PSE Consulting's survey of 4.250 consumers across four markets has found price and brand recognition are the dominant factors in AI-assisted purchase decisions.
The findings are drawn from an online survey of 4.250 adults across the UK, the US, France, and Germany who already use AI tools for online shopping. The survey was commissioned by PSE Consulting, conducted by market research company OnePoll between 5 March 2026 and 18 March 2026, and carried out in accordance with the Market Research Society's code of conduct.
Price comparison, not delegation
Price emerged as the single most influential factor when consumers choose between AI-generated recommendations, cited by 32% of respondents as their primary decision driver.

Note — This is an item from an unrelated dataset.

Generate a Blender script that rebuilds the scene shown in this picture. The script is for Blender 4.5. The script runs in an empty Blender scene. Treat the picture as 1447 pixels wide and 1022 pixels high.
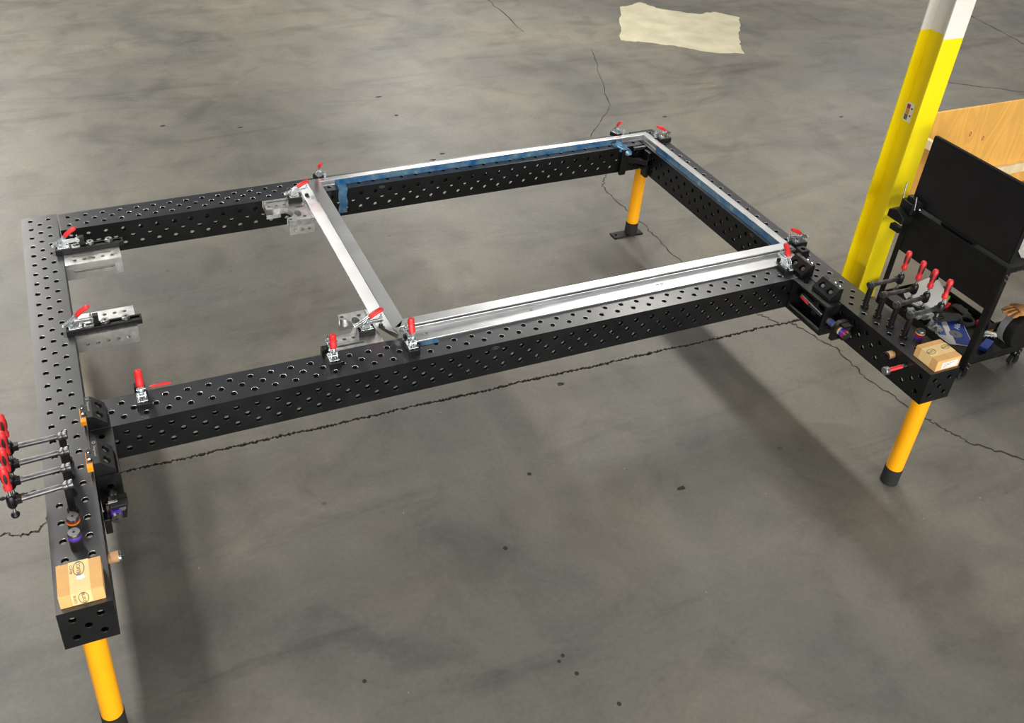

This is more than double the share who say they simply follow the AI assistant's top recommendation (14%), suggesting that consumers are using these tools primarily as price comparison instruments rather than ceding purchasing decisions to the technology. US consumers are notably more price-focused than those in other markets surveyed, with 37% ranking price as their primary consideration.
Brand recognition and customer reviews play a decisive role once the shortlist has been generated. 89% of respondents said recognising the seller's brand is important or very important when acting on an AI recommendation, while 92% said customer reviews matter when deciding between AI-generated options. 68% also indicated they would consider an AI recommendation for an unfamiliar seller, but only after consulting reviews and ratings first.
Market-level differences
The research highlights notable variation across the four markets. UK consumers are the most reliant on seller brand recognition, with 15% citing it as their primary decision factor, compared to 8% in the US, France, and Germany. UK respondents also show a stronger attachment to loyalty programmes, with 36% saying the loss of loyalty points would make them less likely to continue using AI shopping tools — significantly higher than Germany, where that figure stands at just 14%.
Furthermore, France recorded the highest proportion of mostly positive AI shopping experiences at 53%, and showed the most even distribution of decision-making factors across price (27%), ratings (22%), and following the AI assistant's top recommendation (21%).
Overall, 43% of respondents across all four markets reported positive experiences with AI-assisted shopping, while fewer than 3% reported mostly negative experiences. The remainder described their experience as mixed.
Adoption ahead of maturity
The pattern of adoption stands in contrast to earlier conversational commerce formats such as voice-based shopping, which saw slower and more hesitant uptake. The data indicates that consumers are engaging with AI shopping tools at scale before the technology has reached a settled or standardised form.
Chris Jones, Managing Director at PSE Consulting, noted that while AI agents are effective at discovery and shortlisting, trust signals (particularly brand recognition and peer reviews) remain the determining factors at the point of purchase, and that unrecognised sellers without review validation are unlikely to convert from AI-generated recommendations alone.
PSE Consulting describes the survey as part of a broader study into the commercial and structural implications of agentic commerce across four major Western ecommerce markets, with a full report forthcoming.